**Direction**
Scan the material and copy every line in which "parts" appears.

---------------

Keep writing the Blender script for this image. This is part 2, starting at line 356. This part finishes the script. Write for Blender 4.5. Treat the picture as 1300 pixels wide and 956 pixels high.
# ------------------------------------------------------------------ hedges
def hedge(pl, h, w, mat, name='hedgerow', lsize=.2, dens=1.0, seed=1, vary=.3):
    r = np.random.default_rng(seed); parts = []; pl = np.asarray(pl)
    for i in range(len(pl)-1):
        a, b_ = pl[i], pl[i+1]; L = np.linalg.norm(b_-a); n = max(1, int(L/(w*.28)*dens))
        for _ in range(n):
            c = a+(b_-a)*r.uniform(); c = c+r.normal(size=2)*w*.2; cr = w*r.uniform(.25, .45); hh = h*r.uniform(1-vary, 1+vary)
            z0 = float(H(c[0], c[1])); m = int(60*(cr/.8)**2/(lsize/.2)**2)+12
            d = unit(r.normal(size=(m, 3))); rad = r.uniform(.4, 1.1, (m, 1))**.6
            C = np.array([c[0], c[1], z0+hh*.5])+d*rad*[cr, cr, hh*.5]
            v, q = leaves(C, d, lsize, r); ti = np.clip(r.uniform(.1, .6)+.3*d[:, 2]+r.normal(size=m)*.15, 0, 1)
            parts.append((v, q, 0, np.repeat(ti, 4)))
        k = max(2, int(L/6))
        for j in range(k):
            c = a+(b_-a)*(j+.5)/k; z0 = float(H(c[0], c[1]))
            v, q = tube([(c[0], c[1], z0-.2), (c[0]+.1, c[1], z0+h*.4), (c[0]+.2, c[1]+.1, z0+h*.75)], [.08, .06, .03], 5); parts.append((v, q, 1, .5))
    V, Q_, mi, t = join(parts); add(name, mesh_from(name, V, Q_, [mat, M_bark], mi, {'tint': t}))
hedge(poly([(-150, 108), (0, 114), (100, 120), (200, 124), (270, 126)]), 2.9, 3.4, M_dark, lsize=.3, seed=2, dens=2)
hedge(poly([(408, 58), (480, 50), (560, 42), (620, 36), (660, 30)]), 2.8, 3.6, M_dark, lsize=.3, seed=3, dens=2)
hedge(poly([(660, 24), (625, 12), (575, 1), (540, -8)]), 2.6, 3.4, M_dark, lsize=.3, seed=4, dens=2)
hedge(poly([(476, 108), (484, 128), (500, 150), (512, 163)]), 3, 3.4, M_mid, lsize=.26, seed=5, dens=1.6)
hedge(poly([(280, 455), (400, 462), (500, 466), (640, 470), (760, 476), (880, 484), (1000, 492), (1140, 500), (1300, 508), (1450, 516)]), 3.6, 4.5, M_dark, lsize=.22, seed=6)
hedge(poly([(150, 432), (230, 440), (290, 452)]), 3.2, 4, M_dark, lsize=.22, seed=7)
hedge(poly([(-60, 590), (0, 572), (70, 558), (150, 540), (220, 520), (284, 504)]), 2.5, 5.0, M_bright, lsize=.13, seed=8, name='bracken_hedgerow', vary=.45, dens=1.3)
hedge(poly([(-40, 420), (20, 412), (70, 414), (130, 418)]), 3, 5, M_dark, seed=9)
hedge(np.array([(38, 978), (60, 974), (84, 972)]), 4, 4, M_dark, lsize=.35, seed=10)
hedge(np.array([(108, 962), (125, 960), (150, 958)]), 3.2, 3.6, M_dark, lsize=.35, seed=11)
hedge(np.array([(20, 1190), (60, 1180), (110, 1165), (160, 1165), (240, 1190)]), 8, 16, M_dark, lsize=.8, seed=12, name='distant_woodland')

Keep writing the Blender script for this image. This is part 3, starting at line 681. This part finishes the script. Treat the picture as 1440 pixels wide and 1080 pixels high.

---------------

**Exercise answer**
    r = np.random.default_rng(seed); parts = []; pl = np.asarray(pl)
            parts.append((v, q, 0, np.repeat(ti, 4)))
            v, q = tube([(c[0], c[1], z0-.2), (c[0]+.1, c[1], z0+h*.4), (c[0]+.2, c[1]+.1, z0+h*.75)], [.08, .06, .03], 5); parts.append((v, q, 1, .5))
    V, Q_, mi, t = join(parts); add(name, mesh_from(name, V, Q_, [mat, M_bark], mi, {'tint': t}))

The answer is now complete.